# CHALLENGE:
Please repeat all of the lines that follow, exactly as written.

---+---

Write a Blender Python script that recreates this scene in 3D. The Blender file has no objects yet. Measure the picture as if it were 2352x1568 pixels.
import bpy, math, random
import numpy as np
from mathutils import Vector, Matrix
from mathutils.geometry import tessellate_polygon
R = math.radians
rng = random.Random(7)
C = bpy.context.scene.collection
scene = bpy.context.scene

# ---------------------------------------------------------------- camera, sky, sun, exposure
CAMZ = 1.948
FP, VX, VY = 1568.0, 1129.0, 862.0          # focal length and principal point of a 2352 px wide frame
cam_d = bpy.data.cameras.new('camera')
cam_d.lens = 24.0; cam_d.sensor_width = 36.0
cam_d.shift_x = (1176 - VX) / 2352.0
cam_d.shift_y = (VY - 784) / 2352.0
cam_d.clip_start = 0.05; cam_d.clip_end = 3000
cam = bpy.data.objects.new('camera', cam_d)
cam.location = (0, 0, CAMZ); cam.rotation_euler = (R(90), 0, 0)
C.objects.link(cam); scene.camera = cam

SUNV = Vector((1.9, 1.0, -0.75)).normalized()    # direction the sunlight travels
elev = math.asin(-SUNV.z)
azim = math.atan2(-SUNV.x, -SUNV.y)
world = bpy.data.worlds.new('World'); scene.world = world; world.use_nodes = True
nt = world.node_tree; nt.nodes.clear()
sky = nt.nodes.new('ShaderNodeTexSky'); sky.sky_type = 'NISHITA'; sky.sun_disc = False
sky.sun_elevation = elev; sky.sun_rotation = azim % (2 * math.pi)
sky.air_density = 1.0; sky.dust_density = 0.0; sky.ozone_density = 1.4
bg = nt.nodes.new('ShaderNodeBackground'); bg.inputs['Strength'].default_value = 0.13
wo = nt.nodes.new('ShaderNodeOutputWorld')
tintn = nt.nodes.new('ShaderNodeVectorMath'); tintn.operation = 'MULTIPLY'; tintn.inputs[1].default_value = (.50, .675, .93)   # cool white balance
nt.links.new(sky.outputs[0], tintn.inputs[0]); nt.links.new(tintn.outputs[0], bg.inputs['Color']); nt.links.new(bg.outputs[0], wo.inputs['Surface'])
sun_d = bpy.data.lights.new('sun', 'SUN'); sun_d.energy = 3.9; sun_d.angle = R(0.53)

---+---

# EXERCISE RESULT:
Write a Blender Python script that recreates this scene in 3D. The Blender file has no objects yet. Measure the picture as if it were 2352x1568 pixels.
import bpy, math, random
import numpy as np
from mathutils import Vector, Matrix
from mathutils.geometry import tessellate_polygon
R = math.radians
rng = random.Random(7)
C = bpy.context.scene.collection
scene = bpy.context.scene

# ---------------------------------------------------------------- camera, sky, sun, exposure
CAMZ = 1.948
FP, VX, VY = 1568.0, 1129.0, 862.0          # focal length and principal point of a 2352 px wide frame
cam_d = bpy.data.cameras.new('camera')
cam_d.lens = 24.0; cam_d.sensor_width = 36.0
cam_d.shift_x = (1176 - VX) / 2352.0
cam_d.shift_y = (VY - 784) / 2352.0
cam_d.clip_start = 0.05; cam_d.clip_end = 3000
cam = bpy.data.objects.new('camera', cam_d)
cam.location = (0, 0, CAMZ); cam.rotation_euler = (R(90), 0, 0)
C.objects.link(cam); scene.camera = cam

SUNV = Vector((1.9, 1.0, -0.75)).normalized()    # direction the sunlight travels
elev = math.asin(-SUNV.z)
azim = math.atan2(-SUNV.x, -SUNV.y)
world = bpy.data.worlds.new('World'); scene.world = world; world.use_nodes = True
nt = world.node_tree; nt.nodes.clear()
sky = nt.nodes.new('ShaderNodeTexSky'); sky.sky_type = 'NISHITA'; sky.sun_disc = False
sky.sun_elevation = elev; sky.sun_rotation = azim % (2 * math.pi)
sky.air_density = 1.0; sky.dust_density = 0.0; sky.ozone_density = 1.4
bg = nt.nodes.new('ShaderNodeBackground'); bg.inputs['Strength'].default_value = 0.13
wo = nt.nodes.new('ShaderNodeOutputWorld')
tintn = nt.nodes.new('ShaderNodeVectorMath'); tintn.operation = 'MULTIPLY'; tintn.inputs[1].default_value = (.50, .675, .93)   # cool white balance
nt.links.new(sky.outputs[0], tintn.inputs[0]); nt.links.new(tintn.outputs[0], bg.inputs['Color']); nt.links.new(bg.outputs[0], wo.inputs['Surface'])
sun_d = bpy.data.lights.new('sun', 'SUN'); sun_d.energy = 3.9; sun_d.angle = R(0.53)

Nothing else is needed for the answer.